It is not without regret that Falconbridge (TSE) sails from the nickel-plated coast of Voisey’s Bay, Labrador, yet president Frank Pickard is confident there are higher profits to be made elsewhere.
Addressing a packed house at the company’s annual meeting, Pickard explained the decision to withdraw from the billion-dollar bidding war for control of the nickel-copper-cobalt deposit: “There is a point at which we became convinced, by straight economics, that it did not make sense to offer more.”
Falconbridge’s final offer for a 75% share of Diamond Fields Resources (TSE), the company that controls the deposit, was $4.1 billion. Nickel giant Inco (TSE), however, countered with a $4.3-billion bid, forcing Falconbridge to withdraw.
He said Voisey’s Bay, while a strategic deposit to own, would not have met the 15% profit level normally sought by Falconbridge.
“It’s not the end of the world for us,” he added. “We have other exploration projects that have significant amounts of nickel. We have to take the consolation prize and get busy.”
That prize is the $101-million combined commitment and non-completion fee Diamond Field Resources (TSE) must pay Falconbridge for passing the company’s offer up in favor of the deal with Inco.
With a majority stake in Voisey’s Bay no longer a possibility, some speculated that Falconbridge might buy a small piece from Inco. However, Pickard set the record straight at the meeting: “I just wouldn’t be comfortable being a 24% passive investor. We could invest somewhere else and get a better rate of return.
“Now that we don’t have Voisey’s Bay, we’ll be looking at any major nickel deposit anybody has got on the market,” he said.
Falconbridge has since announced it acquired an option to earn a 50% interest in the Nickel Chase project in northern Quebec from Glencairn Explorations (ASE) and Rupert Resources (VSE). Falconbridge must fund $700,000 worth of exploration by Dec. 31, 1998, and pay Glencairn and Rupert each $60,000. Falconbridge can earn a further 10% interest by funding 80% of the costs of a feasibility study.

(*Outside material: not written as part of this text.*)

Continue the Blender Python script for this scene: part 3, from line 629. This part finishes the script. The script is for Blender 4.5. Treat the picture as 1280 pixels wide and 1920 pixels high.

The 70,000-hectare Nickel Chase property is 100 km west of Falconbridge’s Raglan nickel project and is thought to lie in a geological environment favorable for nickel deposits.
Pickard said Falconbridge plans to bring 75,000 tonnes of 4% nickel ore from Raglan to Sudbury, Ont., for smelting if the price of nickel increases. “We can start production at any time.”
The Raglan mill is scheduled to open by the fourth quarter of 1997.
Over the next 15 years, the company will develop and expand Raglan and the Collahuasi copper mine in Chile. This will help the company progress toward its goal of doubling fully integrated nickel production to 200,000 tonnes per year, while maintaining a steady 15% return on investment after tax. Copper output will be tripled, to between 400,000 and 500,000 tonnes.
As for new exploration opportunities, Pickard said gold projects, which Falconbridge had sought in recent years, are out, while platinum group element (PGE) projects are in. Falconbridge will also be entering into a new business — possibly titanium or borates — by 2005. But the Sudbury nickel operations will remain the core of Falconbridge’s business. “We’d like to keep Sudbury running at its present rate forever,” he said, noting that Falconbridge would have to open a new mine in the area in the next 10 years to keep its Sudbury operations going.
Falconbridge reported consolidated earnings of $72.4 million (or 4 cents per share) for the three months ended March 31, compared with $96.5 million (55 centsper share) for the same period in 1995. Its consolidated revenue of $573.5 million was off $41.2 million from 1995, and operating income was down $61.2 million, to $119.9 million. The poor performance stemmed from: lower average realized prices for nickel, ferronickel, copper and zinc; lower sales volumes for nickel, zinc and precious metals; and less favorable U.S. exchange rates. The decreases were partly offset by higher custom feed income.